I don’t know what the local Australians thought when a family of Australian British Sri Lankans moved in with four children surrounded by an entourage of twenty cousins and the intoxicating aroma of aubergine curry. The neighbours all came over with wine and chocolates so I think we got off to a good start.
We haven’t been here for long enough to work out if different races, ethnic groups and cultures have their own proud, nationally recognised identity and place within a wider Australian identity outside the SBS channel. I am fairly certain that being the Australian equivalent of the British Asian isn’t cool (yet).
It is possible that an Indian family has moved into Summer Bay and I just haven’t realised it (no time to wee, no time for TV). Let’s call them the Patels. The Patel parents own the local convenience store although the Patel father used to be doctor back in India. The Patel daughter is studying to be a doctor and has an illicit white surfie boyfriend. Whenever people are injured on the beach, the eccentric but charming Grandma Patel rushes out and sprinkles turmeric on the injury. The Patel son is quietly hiding his secret identity as an Al Qaeda sleeper agent. Of course the fact that the family is clearly Hindu and not Muslim has been overlooked by the writers who will never be employed by the more culturally sensitive SBS channel. In Season 432 of Home & Away, the Patel family will invite all of Summer Bay over for a BBQ tandoori kangaroo to celebrate their new-found citizenship (and perhaps the release of the extended Patel family from Christmas Island). Little do the residents of Summer Bay know that the Patel son has been “activated” and he has spiked the tandoori marinade with anthrax.
May be the Australian equivalent of the British Asian ([insert cumbersome racial sub-classification]) will really know we’ve made it into the national consciousness when the Patels move in to Summer Bay.
I wonder about the mummies at the school canteen. May be they all assumed I was Australian and they were guessing my racial heritage rather than my nationality. May be in Australia, a country that likes to shorten every single word in the dictionary, describing some one as Australian Subcontinental (Sri Lankan) is just too much of a mouthful. May be my question scared them and they just panicked because they didn’t want to offend me. May be they didn’t actually care which box I fit into and they liked me because I seemed like a nice person who made ham rolls efficiently.

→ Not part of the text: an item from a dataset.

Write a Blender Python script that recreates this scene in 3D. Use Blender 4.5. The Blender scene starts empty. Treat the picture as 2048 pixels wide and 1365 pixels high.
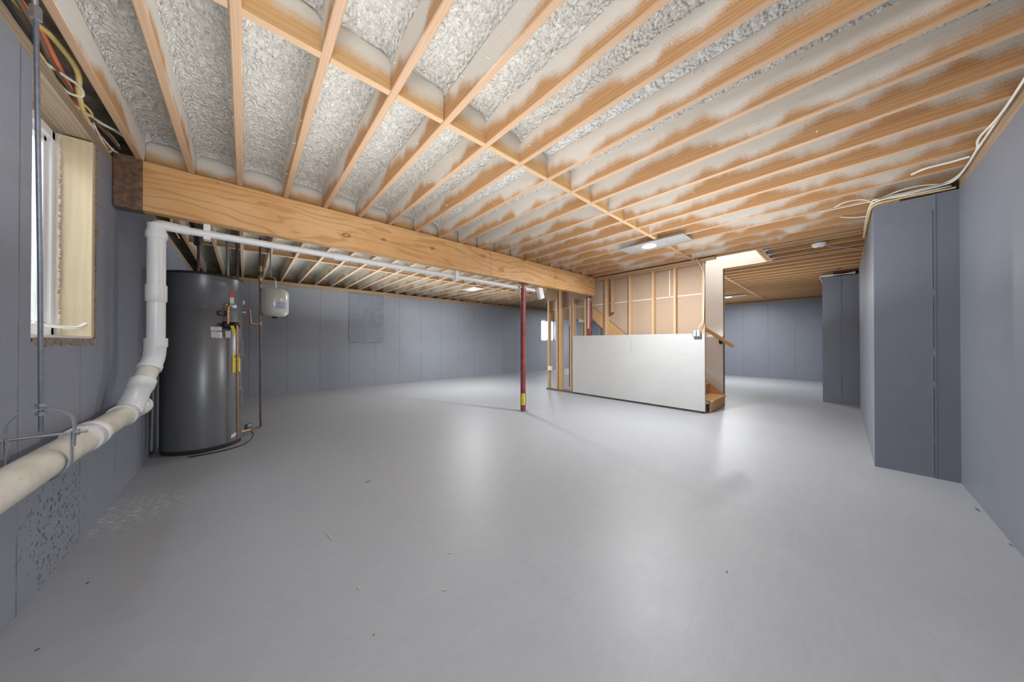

At lunch time, the children of the canteen mummies are allowed to come to the canteen and receive a free slushy. My little Prima walked up to the canteen door, her smile both shy and proud, surrounded by a little posse of friends. There was L the Chinese girl, S the Indian girl, A the white girl, R the Japanese girl and Prima the most beautiful girl in the world, bathed in sunlight and smelling like strawberries. All of them so young and untroubled by definitions, they were Australian (Non-Denominational) and all of them thrilled to get a free slushy from Prima’s mother, who is Australian (Not ATSI, Not Born Here But Raised Here And Very Happy To Be Back Here Despite Not Having My Own Tick Box) ie. Australian (NATSINBHBRHAVHTBBHDNHMOTB). Also known as “Australian” for short.